:: Description of the task ::
Determine the number of lines that contain the word "this", then state that number and nothing more.

:: Records for the exercise ::
-------

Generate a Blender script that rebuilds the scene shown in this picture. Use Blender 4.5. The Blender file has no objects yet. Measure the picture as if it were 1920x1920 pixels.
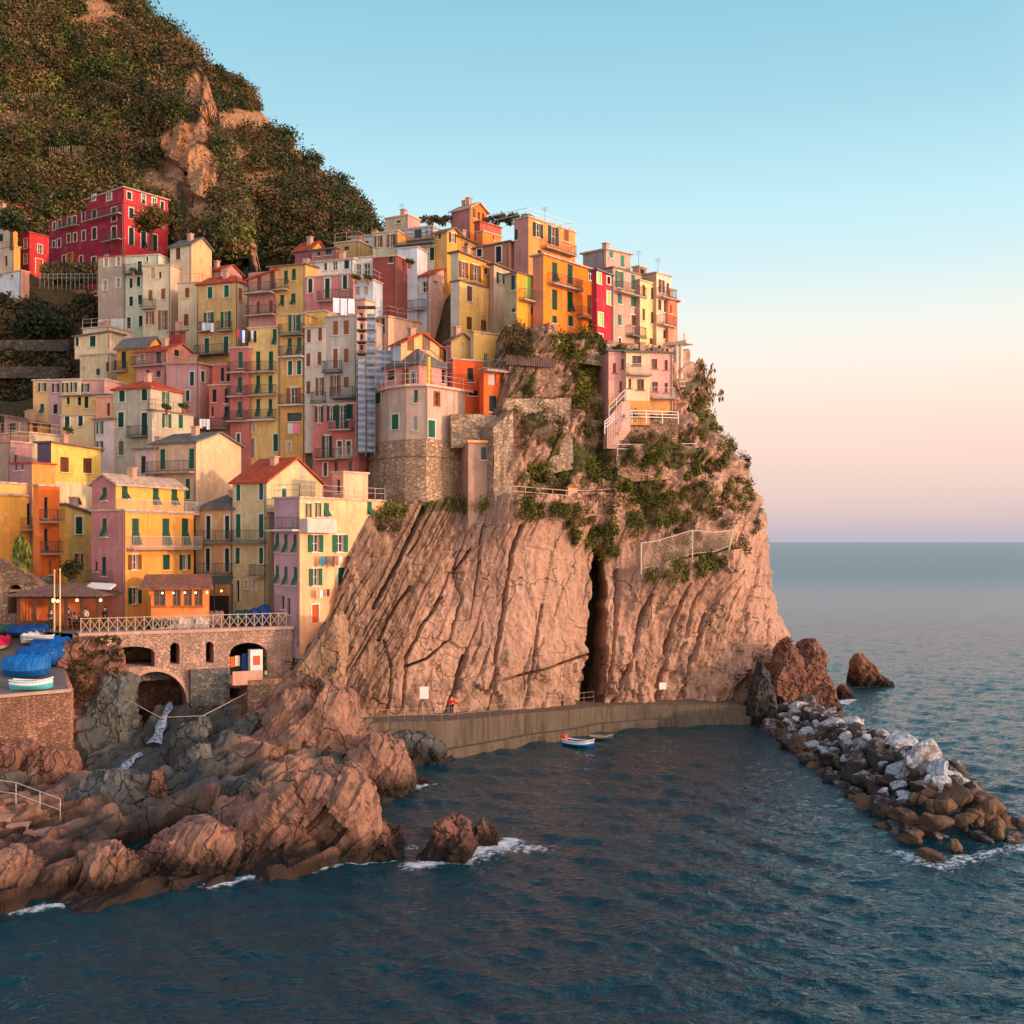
import bpy, bmesh, math, random
import numpy as np
from mathutils import Vector, Matrix
random.seed(7); RNG = np.random.default_rng(11)
C = bpy.context.scene.collection
F, CH, HZ = 2200.0, 18.0, 1016.0           # focal length in photo pixels, eye height over the sea, horizon row
def P(px, py, d):                           # world point from image pixel column, row and a chosen distance
    return Vector(((px-960)/F*d, d, CH+(HZ-py)/F*d))
def npP(px, py, d):
    return np.stack([(px-960)/F*d, d+0*px, CH+(HZ-py)/F*d], -1)
# ---------------------------------------------------------------- noise
def _h(i, j, k, seed):
    with np.errstate(over='ignore'):
        n = (i.astype(np.int64)*374761393 + j.astype(np.int64)*668265263 + k.astype(np.int64)*2147483647*3 + seed*974634233) & 0xffffffff
        n = ((n ^ (n >> 13))*1274126177) & 0xffffffff
        n = ((n ^ (n >> 15))*2246822519) & 0xffffffff
        return ((n ^ (n >> 16)) & 0xffffff)/float(0xffffff)
def vnoise(p, seed=0):
    p = np.asarray(p, float); i = np.floor(p).astype(np.int64); f = p-i; f = f*f*f*(f*(f*6-15)+10)
    r = 0
    for a in (0, 1):
        wx = f[..., 0] if a else 1-f[..., 0]
        for b in (0, 1):
            wy = f[..., 1] if b else 1-f[..., 1]
            for c in (0, 1):
                wz = f[..., 2] if c else 1-f[..., 2]
                r = r+_h(i[..., 0]+a, i[..., 1]+b, i[..., 2]+c, seed)*wx*wy*wz
    return r*2-1
def fbm(p, o=4, seed=0, gain=.5, lac=2.03):
    p = np.asarray(p, float); r = 0; a = 1
    for q in range(o):
        r = r+a*vnoise(p, seed+q*17); p = p*lac+13.7; a *= gain
    return r
def ridged(p, o=4, seed=0):
    p = np.asarray(p, float); r = 0; a = 1
    for q in range(o):
        r = r+a*(1-2*np.abs(vnoise(p, seed+q*17))); p = p*2.1+7.3; a *= .5
    return r
def v3(x, y, z=0): return np.stack([x, y, z+0*x], -1)
def plates(s, t, w, L, seed):               # rock plates: a constant offset per long cell
    i = np.floor(s/w); z = np.zeros_like(i)
    j = np.floor(t/L+_h(i, z, z, seed+3)*7)
    return _h(i, j, z, seed)-.5
def interp(x, xs, ys): return np.interp(x, xs, ys)
def sstep(a, b, x):
    t = np.clip((x-a)/(b-a), 0, 1); return t*t*(3-2*t)
# ---------------------------------------------------------------- objects
def tag(o, label=None, cat=None, group=None, kind=None):
    if label: o['label'] = label
    if cat: o['category'] = cat
    if group: o['group'] = group
    if kind: o['kind'] = kind
    return o
def empty(name, loc, label=None, cat=None, group=None):
    o = bpy.data.objects.new(name, None); C.objects.link(o); o.location = loc; o.empty_display_size = .3
    return tag(o, label, cat, group)
class MB:
    def __init__(s): s.v = []; s.f = []; s.m = []
    def face(s, pts, m=0):
        n = len(s.v); s.v.extend([tuple(p) for p in pts]); s.f.append(tuple(range(n, n+len(pts)))); s.m.append(m)
    def hexa(s, p, m=0):                    # 8 points: bottom ring 0-3, top ring 4-7
        n = len(s.v); s.v.extend([tuple(q) for q in p])
        for q in ((3, 2, 1, 0), (4, 5, 6, 7), (0, 1, 5, 4), (1, 2, 6, 5), (2, 3, 7, 6), (3, 0, 4, 7)):
            s.f.append(tuple(n+i for i in q)); s.m.append(m)
    def box(s, c, u, v, hu, hv, z0, z1, m=0):   # oriented box, horizontal unit axes u, v
        c = Vector((c[0], c[1], 0)); u = Vector((u[0], u[1], 0)); v = Vector((v[0], v[1], 0)); r = []
        for z in (z0, z1):
            for a, b in ((-1, -1), (1, -1), (1, 1), (-1, 1)):
                q = c+u*hu*a+v*hv*b; r.append((q.x, q.y, z))
        s.hexa(r, m)
    def bar(s, a, b, r=.03, n=6, m=0, r2=None):
        a = Vector(a); b = Vector(b); r2 = r if r2 is None else r2; d = (b-a)
        if d.length < 1e-6: return
        d.normalize(); x = d.orthogonal().normalized(); y = d.cross(x); k = len(s.v)
        for q, rr in ((a, r), (b, r2)):
            for i in range(n):
                t = 2*math.pi*i/n; s.v.append(tuple(q+x*math.cos(t)*rr+y*math.sin(t)*rr))
        for i in range(n):
            j = (i+1) % n; s.f.append((k+i, k+j, k+n+j, k+n+i)); s.m.append(m)
        s.f.append(tuple(k+n-1-i for i in range(n))); s.m.append(m); s.f.append(tuple(k+n+i for i in range(n))); s.m.append(m)
    def line(s, pts, r=.03, n=5, m=0):
        for a, b in zip(pts[:-1], pts[1:]): s.bar(a, b, r, n, m)
    def ball(s, c, rx, ry=None, rz=None, n=8, k=5, m=0):
        ry = ry or rx; rz = rz or rx; q = len(s.v); c = Vector(c)
        for i in range(k+1):
            t = math.pi*i/k
            for j in range(n):
                a = 2*math.pi*j/n; s.v.append((c.x+rx*math.sin(t)*math.cos(a), c.y+ry*math.sin(t)*math.sin(a), c.z+rz*math.cos(t)))
        for i in range(k):
            for j in range(n):
                s.f.append((q+i*n+j, q+(i+1)*n+j, q+(i+1)*n+(j+1) % n, q+i*n+(j+1) % n)); s.m.append(m)
    def build(s, name, mats, parent=None, smooth=False, origin=None):
        if not isinstance(mats, (list, tuple)): mats = [mats]
        o0 = Vector(origin) if origin is not None else (root_loc(parent) if parent else Vector((0, 0, 0)))
        me = bpy.data.meshes.new(name); me.from_pydata([(a-o0.x, b-o0.y, c-o0.z) for a, b, c in s.v], [], s.f)
        for m in mats: me.materials.append(m)
        if len(mats) > 1: me.polygons.foreach_set('material_index', s.m)
        if smooth: me.polygons.foreach_set('use_smooth', [True]*len(s.f))
        me.validate(); me.update()
        o = bpy.data.objects.new(name, me); C.objects.link(o)
        if parent: o.parent = parent
        elif origin is not None: o.location = o0
        return o
def root_loc(o):
    while o.parent: o = o.parent
    return o.location
def npmesh(name, V, Q, mats, attrs=None, smooth=False, parent=None, origin=None, mi=None):
    V = np.asarray(V, np.float32).reshape(-1, 3); Q = np.asarray(Q, np.int32)
    o0 = root_loc(parent) if parent else (Vector(origin) if origin is not None else Vector((0, 0, 0)))
    V = V-np.array(o0, np.float32)
    n = Q.shape[1]; me = bpy.data.meshes.new(name)
    me.vertices.add(len(V)); me.vertices.foreach_set('co', V.ravel())
    me.loops.add(Q.size); me.loops.foreach_set('vertex_index', Q.ravel())
    me.polygons.add(len(Q)); me.polygons.foreach_set('loop_start', np.arange(0, Q.size, n, dtype=np.int32))
    if mi is not None: me.polygons.foreach_set('material_index', np.asarray(mi, np.int32))
    if smooth: me.polygons.foreach_set('use_smooth', np.ones(len(Q), bool))
    for m in (mats if isinstance(mats, (list, tuple)) else [mats]): me.materials.append(m)
    me.update(calc_edges=True)
    for k, a in (attrs or {}).items():
        at = me.attributes.new(k, 'FLOAT', 'POINT'); at.data.foreach_set('value', np.asarray(a, np.float32).ravel())
    o = bpy.data.objects.new(name, me); C.objects.link(o)
    if parent: o.parent = parent
    elif origin is not None: o.location = o0
    return o
def gridq(nr, nc, flip=False):
    i = np.arange(nr*nc).reshape(nr, nc)
    q = np.stack([i[:-1, :-1], i[:-1, 1:], i[1:, 1:], i[1:, :-1]], -1).reshape(-1, 4)
    return q[:, ::-1] if flip else q
def copy_thing(o, loc=None, parent=None):
    c = o.copy(); C.objects.link(c); c.parent = parent
    for ch in list(o.children): copy_thing(ch, None, c)
    if loc is not None: c.location = loc
    return c
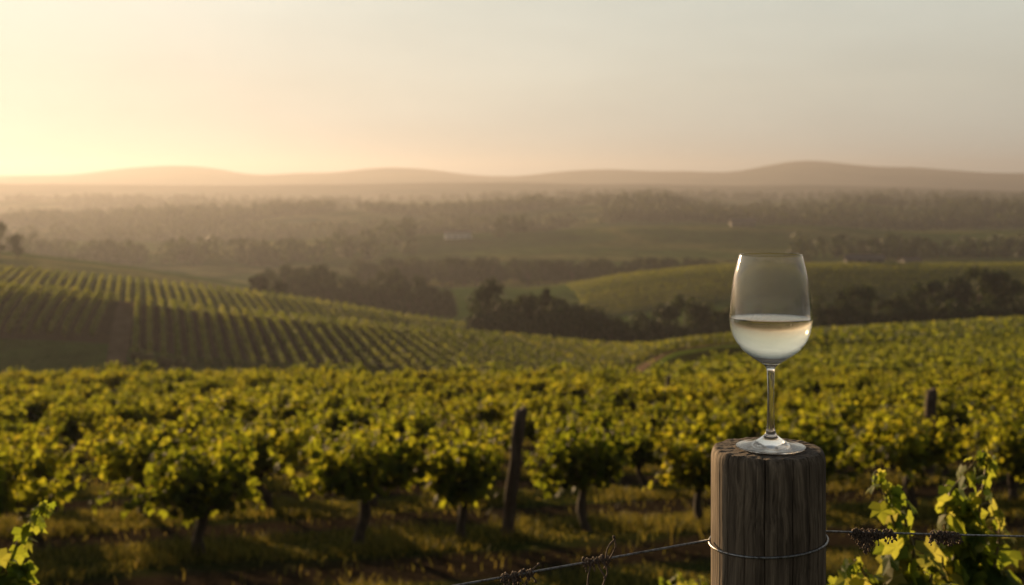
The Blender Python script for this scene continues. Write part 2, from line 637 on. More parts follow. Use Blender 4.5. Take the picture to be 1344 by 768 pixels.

-------

:: Task solution ::
2